“It’s always darkest before the dawn.” In theory, the shining of the light of day onto police transgressions/atrocities is intended to serve as a check against future transgressions/atrocities. There are times, however, when that bright light illuminates such horrors as to make you want to close the curtains and seal up the windows. Recently, the story of two Chicago police officers who sodomized a man with a screwdriver came to light:
On Aug. 28, 2004, Chicago Police Officer Scott Korhonen did something truly heinous to a young man named Coprez Coffie. Just 20 years old at the time, Coffie was spotted by Korhonen and his partner in what they claimed was a drug deal. Coffie, who was employed as a security guard at a local hotel, was then driven to an alley, handcuffed and strip-searched with his pants down. During the strip search, Korhonen got a screwdriver and jammed it deep into the rectum of Coffie — causing internal injuries to Coffie. [...]
As you could imagine, Coprez Coffie refused to simply accept what happened to him. For the next three years he fought like hell to prove that he was brutalized and assaulted by Korhonen. At first, Coffie and his attorneys fought for the case to go to trial and filed several motions before judges requesting his day in court. In the meantime, the Chicago Police Department stonewalled and refused to even discipline Officer Korhonen or his partner, Officer Gerald Lodwich, who stood by and did nothing when the assault took place.
Finally, on Oct. 17, 2007 a civil jury found Officers Korhonen and Lodwich guilty of the “unreasonable search” and ordered the City of Chicago to pay Coffie a $4 million settlement plus nearly $675,000 for his legal fees. In the process of the investigation, it was determined that not only did the officers have screwdrivers in the glove compartment of their car, but that human fecal matter was found in the glove compartment as well. The injuries to Mr. Coffie’s rectum were also confirmed and documented.
You’ll notice the term “former” officers was not used. The two officers—who were found to be guilty by the civil jury, as well as having given false testimony and lied under oath—are currently still employed by the City of Chicago. It’s been reported, “Gerald Lodwich made $90,618 last year as an officer. The rapist Scott Korhonen made $87,384.”
The light that has been thrown onto Chicago since it released the tape of the Laquan McDonald shooting has revealed all manner of ugliness. The cover-up in that case (which also involved the prosecutor) has lead to no small number of investigations; officially, by official bodies locally and nationally, and by not-so-official bodies, but powerful bodies nonetheless. Meaning, the media.
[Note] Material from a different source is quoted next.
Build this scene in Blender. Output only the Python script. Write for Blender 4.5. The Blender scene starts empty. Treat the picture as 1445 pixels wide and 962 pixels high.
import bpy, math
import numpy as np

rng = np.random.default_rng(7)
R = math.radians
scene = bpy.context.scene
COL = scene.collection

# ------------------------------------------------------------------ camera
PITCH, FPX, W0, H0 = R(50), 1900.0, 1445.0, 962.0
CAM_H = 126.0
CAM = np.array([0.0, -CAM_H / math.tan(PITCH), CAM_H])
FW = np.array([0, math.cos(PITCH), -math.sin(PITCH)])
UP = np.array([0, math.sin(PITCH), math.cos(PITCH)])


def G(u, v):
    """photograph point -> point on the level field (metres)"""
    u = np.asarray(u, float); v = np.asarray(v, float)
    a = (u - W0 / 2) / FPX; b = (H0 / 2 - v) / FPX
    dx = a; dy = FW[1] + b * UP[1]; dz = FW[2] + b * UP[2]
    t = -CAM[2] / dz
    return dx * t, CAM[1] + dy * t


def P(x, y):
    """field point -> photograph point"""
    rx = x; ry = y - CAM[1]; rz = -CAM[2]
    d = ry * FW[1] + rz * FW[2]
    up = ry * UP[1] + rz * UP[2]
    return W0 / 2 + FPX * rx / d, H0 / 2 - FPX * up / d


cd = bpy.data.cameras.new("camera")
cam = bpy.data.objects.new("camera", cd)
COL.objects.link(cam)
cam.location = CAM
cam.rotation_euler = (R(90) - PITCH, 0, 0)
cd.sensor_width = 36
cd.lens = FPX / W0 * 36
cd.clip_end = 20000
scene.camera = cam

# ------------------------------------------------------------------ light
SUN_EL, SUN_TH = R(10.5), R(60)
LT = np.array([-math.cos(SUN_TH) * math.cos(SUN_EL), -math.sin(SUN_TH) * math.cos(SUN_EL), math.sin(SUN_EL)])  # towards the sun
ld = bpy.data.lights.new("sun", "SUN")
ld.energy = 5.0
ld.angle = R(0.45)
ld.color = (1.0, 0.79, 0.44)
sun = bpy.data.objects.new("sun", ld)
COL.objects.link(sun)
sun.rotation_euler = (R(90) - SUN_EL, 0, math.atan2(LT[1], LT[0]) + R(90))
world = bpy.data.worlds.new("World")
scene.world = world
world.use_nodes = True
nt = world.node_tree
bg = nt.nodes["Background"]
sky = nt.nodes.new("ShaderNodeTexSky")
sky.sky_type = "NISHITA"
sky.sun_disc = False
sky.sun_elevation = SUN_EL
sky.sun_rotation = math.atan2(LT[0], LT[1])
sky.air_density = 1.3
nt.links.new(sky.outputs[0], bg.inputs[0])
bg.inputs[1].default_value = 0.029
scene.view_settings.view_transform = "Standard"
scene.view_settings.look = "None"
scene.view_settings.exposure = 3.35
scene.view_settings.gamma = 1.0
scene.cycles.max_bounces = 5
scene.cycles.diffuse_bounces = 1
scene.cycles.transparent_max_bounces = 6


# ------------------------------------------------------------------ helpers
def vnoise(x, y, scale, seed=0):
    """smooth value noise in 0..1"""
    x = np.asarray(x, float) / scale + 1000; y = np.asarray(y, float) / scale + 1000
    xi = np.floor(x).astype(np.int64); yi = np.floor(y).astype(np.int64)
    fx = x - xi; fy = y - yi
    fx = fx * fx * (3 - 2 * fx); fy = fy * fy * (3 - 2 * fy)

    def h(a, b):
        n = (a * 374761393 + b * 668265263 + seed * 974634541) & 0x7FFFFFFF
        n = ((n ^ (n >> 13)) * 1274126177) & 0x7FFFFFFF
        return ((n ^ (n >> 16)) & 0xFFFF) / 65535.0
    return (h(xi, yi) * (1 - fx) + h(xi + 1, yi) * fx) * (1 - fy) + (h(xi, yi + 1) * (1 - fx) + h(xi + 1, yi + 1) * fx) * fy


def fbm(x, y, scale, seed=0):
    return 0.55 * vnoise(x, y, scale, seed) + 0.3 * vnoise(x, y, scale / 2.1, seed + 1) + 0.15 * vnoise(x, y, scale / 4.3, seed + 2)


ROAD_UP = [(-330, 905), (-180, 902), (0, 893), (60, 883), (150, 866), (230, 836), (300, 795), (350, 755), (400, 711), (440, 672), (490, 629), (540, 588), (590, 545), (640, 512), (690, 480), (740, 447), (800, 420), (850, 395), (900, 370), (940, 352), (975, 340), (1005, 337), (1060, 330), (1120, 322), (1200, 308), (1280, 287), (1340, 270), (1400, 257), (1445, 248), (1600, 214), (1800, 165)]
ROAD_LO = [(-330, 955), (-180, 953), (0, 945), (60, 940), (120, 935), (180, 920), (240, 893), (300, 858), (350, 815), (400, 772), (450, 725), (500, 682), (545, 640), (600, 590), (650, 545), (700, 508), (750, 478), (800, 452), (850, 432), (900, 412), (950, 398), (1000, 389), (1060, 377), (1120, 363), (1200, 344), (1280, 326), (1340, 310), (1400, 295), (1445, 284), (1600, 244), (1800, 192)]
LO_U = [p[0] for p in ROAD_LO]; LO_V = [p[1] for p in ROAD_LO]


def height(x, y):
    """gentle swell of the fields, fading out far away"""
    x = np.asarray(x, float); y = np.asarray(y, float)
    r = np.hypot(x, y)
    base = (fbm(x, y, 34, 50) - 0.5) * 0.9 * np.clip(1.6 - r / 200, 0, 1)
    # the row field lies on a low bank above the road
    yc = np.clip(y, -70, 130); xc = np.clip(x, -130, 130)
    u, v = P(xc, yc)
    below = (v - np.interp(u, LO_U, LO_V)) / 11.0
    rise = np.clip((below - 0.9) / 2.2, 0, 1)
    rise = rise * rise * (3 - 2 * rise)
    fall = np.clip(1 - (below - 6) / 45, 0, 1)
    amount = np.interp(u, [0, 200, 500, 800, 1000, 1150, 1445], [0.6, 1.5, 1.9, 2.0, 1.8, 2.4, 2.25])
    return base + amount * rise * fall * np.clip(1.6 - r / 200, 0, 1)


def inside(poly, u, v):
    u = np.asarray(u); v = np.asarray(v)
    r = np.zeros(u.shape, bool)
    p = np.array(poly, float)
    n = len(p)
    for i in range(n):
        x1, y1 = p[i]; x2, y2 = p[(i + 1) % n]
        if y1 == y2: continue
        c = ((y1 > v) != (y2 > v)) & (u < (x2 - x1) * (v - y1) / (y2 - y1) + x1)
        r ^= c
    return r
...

The Chicago Reader has looked into the finances of the Chicago Police Department and reported on its “secret budget,” monies taken from the public by the police, but not disclosed to the public:
Since 2009, the year CPD began keeping electronic records of its forfeiture accounts, the department has brought in nearly $72 million in cash and assets through civil forfeiture, keeping nearly $47 million for itself and sending on almost $18 million to the Cook County state's attorney's office and almost $7.2 million to the Illinois State Police, according to our analysis of CPD records.
The Chicago Police Department doesn't disclose its forfeiture income or expenditures to the public, and doesn't account for it in its official budget. Instead, CPD's Bureau of Organized Crime, the division tasked with drug- and gang-related investigations, oversees the forfeiture fund in what amounts to a secret budget—an off-the-books stream of income used to supplement the bureau's public budget.
The Reader found that CPD uses civil forfeiture funds to finance many of the day-to-day operations of its narcotics unit and to secretly purchase controversial surveillance equipment without public scrutiny or City Council oversight. (The Cook County state's attorney's office, for its part, clearly indicates narcotics-related forfeiture income in its annual budget. According to its 2016 budget, the office will use this year's expected forfeiture revenue of $4.96 million to pay the salaries and benefits of the 41 full-time employees of its forfeiture unit.)
Over at The Intercept, a four-part series on corruption in Chicago’s police department has just been published that would make both Michael Crichton and Stephen King shake their heads. Cover-ups and denials that are as routine as shift changes and equipment check-out; activity by police that was only distinguishable from criminal gangs by police badges; and retaliation against officers who tried to do the right thing. Intense retaliation.
No matter how much ugliness transparency reveals, there’s always just a little bit more to be found out. And no matter how much ugliness is revealed, it is absolutely necessary that it be done. It’s also absolutely necessary that we the public remain committed to keeping feet to the fire.